Mohaiemen: What was the common project of NAM? It was “outside of alignment” with great powers, but it was supposed to be much more. Rajaratnam says “the old cold power” is over—because the Algiers meeting is taking place after the signing by the US and Soviets of the first SALT (Strategic Arms Limitation Talks) treaty. Essentially, he is asking, now that one of our primary rationales for being together is removed, what is the need for nonalignment. (Of course the Cold War revives it, but in 1973 he could not yet see that.)
Singapore is largely ignored in that NAM summit, because the way he frames the question is not quite welcome. He frames it as a question of technology autonomy, of trading blocs, of shared industrialization. This type of focus on trade-driven growth, minus Soviet, OPEC, or other subsidies, was an unwelcome formulation within the socialist-leaning rubric of NAM. But this association with socialism is also ambivalent and contradictory. Oil wealth, Cold War–driven subsidies, and imported labor underwrote some of the rapid infrastructure development of the 1970s. The structural problems of socialism, including what kind of sustainable industrialization and trade policy you may have, remained unaddressed.
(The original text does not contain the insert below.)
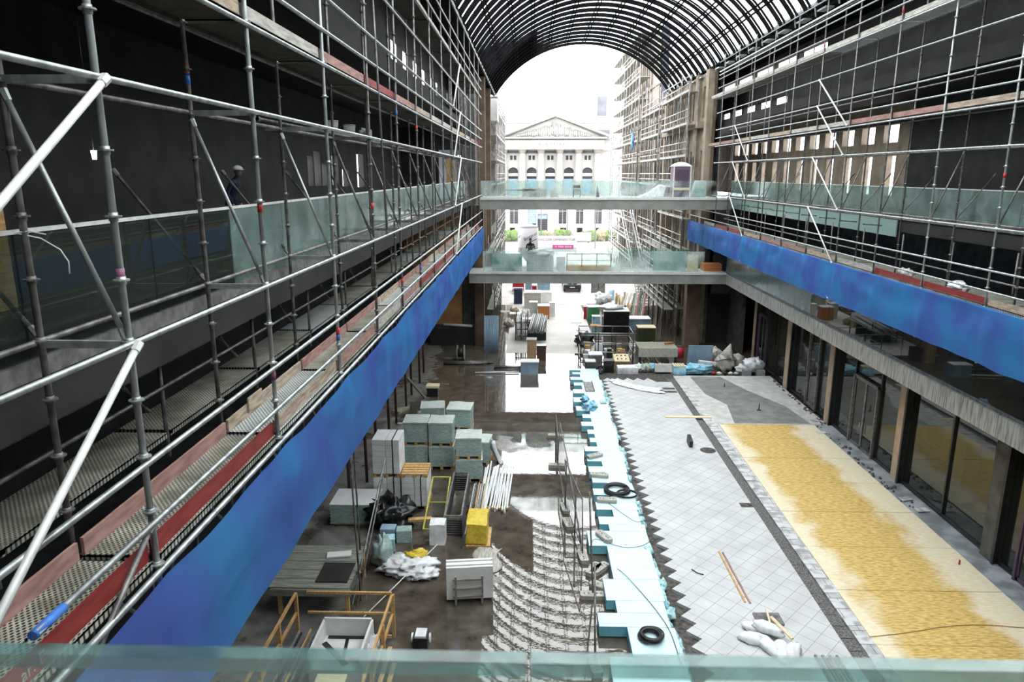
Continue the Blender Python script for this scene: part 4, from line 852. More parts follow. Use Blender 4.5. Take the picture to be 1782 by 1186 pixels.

The fact that a large portion of the audience, including the charismatic liberators, all had their headphones off during Rajaratnam’s speech is a telltale sign they were not really listening to him. His warnings to evolve, and to control the means of technological production, went largely unheard. I am interested to sometimes imagine an alter-history—one where the writer Rajaratnam (who was mentored by George Orwell), rather than the charismatic guerrilla leader Fidel Castro, could have been the leader of that 1973 NAM summit. That is the history that did not come to pass—whether it would have delivered a version of socialism that could have survived, we will never know.